WHAT THE TASK ASKS:
Beginning at the first line of the data, print each line exactly, stopping after the line that contains "COL = scene.collection".

┌──

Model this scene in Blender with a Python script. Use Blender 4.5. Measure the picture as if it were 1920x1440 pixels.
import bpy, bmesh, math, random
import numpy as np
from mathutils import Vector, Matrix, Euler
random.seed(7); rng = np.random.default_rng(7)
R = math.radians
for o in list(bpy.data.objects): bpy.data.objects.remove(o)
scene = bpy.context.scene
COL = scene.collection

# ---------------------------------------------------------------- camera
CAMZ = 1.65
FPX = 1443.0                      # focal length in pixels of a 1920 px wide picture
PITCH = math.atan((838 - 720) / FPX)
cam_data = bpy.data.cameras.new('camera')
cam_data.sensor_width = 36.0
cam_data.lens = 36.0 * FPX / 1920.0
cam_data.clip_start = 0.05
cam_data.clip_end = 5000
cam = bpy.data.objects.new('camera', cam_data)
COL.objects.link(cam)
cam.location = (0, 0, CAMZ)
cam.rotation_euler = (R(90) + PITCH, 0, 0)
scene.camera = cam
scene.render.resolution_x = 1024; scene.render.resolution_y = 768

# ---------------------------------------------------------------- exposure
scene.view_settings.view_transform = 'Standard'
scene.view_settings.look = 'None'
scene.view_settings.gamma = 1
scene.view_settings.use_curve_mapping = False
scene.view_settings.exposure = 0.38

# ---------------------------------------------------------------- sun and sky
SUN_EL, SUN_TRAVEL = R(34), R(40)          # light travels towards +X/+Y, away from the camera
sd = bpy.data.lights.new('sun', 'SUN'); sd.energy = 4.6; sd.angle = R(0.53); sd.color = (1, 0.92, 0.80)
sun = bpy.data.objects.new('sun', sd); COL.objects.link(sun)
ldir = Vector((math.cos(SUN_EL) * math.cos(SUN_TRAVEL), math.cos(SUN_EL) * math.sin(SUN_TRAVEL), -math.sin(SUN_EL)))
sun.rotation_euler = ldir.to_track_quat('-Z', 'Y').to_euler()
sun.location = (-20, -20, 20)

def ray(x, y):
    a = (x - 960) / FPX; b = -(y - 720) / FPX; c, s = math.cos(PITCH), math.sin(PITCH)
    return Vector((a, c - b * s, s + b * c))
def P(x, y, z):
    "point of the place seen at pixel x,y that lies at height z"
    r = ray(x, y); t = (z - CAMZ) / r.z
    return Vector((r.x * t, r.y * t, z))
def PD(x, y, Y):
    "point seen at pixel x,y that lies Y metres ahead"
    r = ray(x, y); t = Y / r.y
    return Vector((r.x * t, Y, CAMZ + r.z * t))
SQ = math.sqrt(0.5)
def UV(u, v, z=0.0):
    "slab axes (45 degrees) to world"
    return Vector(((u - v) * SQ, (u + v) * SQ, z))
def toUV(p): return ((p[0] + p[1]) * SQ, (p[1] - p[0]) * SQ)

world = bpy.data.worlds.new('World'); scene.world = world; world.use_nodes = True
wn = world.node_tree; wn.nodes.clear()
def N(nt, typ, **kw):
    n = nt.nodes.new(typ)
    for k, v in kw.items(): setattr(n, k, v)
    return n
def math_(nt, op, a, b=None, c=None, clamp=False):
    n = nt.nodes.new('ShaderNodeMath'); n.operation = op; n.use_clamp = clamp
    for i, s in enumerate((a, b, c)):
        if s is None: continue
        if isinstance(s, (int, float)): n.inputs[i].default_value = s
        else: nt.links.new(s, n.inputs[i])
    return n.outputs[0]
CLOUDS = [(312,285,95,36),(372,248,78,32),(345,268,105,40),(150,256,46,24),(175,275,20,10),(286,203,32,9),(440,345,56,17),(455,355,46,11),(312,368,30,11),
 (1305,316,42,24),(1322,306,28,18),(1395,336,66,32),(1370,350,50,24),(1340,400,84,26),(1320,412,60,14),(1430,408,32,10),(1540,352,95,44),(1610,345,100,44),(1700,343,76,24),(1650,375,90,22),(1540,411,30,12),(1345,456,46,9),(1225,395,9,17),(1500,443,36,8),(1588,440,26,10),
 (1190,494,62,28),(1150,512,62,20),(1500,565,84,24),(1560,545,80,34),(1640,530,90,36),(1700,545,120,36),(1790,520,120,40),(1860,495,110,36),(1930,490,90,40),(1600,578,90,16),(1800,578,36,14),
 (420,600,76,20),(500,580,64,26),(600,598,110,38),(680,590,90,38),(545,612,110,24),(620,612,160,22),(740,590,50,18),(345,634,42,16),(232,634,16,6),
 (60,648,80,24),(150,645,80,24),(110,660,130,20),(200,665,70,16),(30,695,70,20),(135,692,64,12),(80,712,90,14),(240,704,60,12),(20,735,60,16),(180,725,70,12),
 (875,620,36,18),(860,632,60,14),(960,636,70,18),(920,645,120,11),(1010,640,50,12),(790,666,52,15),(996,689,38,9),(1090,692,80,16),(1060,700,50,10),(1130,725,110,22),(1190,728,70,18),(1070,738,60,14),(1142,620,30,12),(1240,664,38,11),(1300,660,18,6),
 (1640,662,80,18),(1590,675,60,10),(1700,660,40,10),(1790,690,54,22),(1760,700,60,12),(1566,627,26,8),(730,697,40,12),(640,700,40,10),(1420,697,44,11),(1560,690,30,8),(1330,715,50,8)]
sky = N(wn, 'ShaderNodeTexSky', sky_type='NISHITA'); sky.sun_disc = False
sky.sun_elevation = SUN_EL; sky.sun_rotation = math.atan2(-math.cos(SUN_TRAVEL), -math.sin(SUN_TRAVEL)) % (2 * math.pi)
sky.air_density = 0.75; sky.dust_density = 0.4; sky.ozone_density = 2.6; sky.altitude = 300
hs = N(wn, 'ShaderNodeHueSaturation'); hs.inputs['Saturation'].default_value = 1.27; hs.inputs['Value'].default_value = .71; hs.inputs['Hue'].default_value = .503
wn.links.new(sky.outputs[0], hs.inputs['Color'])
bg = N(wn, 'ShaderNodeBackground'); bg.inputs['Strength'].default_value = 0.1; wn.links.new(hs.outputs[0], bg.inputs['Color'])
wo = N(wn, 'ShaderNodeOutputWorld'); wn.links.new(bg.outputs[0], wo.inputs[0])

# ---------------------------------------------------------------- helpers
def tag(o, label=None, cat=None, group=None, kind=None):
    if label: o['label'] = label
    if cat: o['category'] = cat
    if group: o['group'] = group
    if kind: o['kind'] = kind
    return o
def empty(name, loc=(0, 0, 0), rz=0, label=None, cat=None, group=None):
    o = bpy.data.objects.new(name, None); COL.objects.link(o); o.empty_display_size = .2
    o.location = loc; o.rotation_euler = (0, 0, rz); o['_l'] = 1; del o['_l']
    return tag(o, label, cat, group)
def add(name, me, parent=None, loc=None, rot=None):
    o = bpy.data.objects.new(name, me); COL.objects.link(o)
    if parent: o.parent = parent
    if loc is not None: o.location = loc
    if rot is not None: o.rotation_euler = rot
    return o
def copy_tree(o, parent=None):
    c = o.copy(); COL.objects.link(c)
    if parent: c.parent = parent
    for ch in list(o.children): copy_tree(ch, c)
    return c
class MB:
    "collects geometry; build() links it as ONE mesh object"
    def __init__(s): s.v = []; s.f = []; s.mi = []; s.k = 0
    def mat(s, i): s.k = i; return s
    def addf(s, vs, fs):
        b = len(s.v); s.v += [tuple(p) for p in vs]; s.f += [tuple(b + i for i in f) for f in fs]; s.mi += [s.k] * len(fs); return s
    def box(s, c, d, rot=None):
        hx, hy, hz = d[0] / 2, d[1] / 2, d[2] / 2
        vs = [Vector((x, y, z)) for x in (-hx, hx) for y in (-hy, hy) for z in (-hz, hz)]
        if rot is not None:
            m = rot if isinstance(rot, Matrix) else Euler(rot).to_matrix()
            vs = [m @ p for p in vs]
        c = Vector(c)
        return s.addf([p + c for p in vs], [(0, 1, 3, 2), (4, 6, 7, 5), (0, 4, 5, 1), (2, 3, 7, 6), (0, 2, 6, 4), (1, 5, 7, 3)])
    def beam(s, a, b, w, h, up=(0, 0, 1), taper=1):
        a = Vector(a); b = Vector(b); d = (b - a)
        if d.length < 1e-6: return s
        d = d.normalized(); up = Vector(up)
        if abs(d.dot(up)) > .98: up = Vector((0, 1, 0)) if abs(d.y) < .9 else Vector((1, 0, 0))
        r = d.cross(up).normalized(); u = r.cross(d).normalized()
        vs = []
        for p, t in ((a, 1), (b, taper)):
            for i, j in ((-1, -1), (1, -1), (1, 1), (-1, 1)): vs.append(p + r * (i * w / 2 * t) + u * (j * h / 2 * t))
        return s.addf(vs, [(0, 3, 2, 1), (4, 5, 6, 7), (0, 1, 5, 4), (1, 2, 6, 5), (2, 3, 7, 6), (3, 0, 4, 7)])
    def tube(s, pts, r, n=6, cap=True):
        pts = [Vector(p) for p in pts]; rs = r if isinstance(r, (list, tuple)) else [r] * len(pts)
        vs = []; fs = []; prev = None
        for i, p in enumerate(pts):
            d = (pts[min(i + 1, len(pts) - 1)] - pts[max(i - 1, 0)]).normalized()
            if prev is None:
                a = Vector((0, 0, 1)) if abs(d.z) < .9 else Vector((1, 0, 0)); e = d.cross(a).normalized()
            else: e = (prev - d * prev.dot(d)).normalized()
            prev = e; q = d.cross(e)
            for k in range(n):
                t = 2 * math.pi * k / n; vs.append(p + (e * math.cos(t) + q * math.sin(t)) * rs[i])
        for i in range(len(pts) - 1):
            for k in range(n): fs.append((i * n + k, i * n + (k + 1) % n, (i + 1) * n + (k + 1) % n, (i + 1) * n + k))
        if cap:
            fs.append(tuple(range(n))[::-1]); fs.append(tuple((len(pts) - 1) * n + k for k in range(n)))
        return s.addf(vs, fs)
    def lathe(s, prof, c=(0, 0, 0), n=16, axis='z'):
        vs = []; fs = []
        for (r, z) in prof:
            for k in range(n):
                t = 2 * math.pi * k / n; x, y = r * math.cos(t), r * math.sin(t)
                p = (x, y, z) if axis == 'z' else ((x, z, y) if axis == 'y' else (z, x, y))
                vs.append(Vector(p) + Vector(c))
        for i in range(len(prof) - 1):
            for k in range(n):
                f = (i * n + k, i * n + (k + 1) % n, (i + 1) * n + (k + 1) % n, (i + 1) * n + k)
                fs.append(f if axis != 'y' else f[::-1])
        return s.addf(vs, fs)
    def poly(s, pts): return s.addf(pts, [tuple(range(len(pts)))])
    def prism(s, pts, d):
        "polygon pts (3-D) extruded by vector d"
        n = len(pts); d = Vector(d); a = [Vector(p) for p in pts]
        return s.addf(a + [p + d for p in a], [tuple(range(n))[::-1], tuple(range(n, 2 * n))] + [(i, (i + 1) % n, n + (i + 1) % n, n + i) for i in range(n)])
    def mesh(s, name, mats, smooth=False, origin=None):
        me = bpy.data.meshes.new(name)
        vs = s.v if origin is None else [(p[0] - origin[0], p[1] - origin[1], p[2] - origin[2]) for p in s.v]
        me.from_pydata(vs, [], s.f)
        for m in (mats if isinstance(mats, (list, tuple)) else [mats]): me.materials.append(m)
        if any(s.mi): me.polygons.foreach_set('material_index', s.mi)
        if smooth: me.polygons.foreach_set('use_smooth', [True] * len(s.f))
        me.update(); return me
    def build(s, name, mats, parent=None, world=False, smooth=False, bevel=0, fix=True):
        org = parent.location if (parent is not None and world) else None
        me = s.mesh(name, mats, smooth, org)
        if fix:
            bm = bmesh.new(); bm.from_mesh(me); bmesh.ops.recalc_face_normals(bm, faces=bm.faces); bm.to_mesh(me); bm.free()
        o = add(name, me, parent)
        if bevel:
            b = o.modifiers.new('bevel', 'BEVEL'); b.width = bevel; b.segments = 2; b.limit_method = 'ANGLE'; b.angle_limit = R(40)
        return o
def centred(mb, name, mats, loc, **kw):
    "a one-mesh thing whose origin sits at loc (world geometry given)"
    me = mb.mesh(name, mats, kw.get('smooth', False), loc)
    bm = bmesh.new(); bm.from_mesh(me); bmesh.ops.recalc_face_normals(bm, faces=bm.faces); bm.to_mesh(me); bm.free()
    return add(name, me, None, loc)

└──

WORKED ANSWER:
Model this scene in Blender with a Python script. Use Blender 4.5. Measure the picture as if it were 1920x1440 pixels.
import bpy, bmesh, math, random
import numpy as np
from mathutils import Vector, Matrix, Euler
random.seed(7); rng = np.random.default_rng(7)
R = math.radians
for o in list(bpy.data.objects): bpy.data.objects.remove(o)
scene = bpy.context.scene
COL = scene.collection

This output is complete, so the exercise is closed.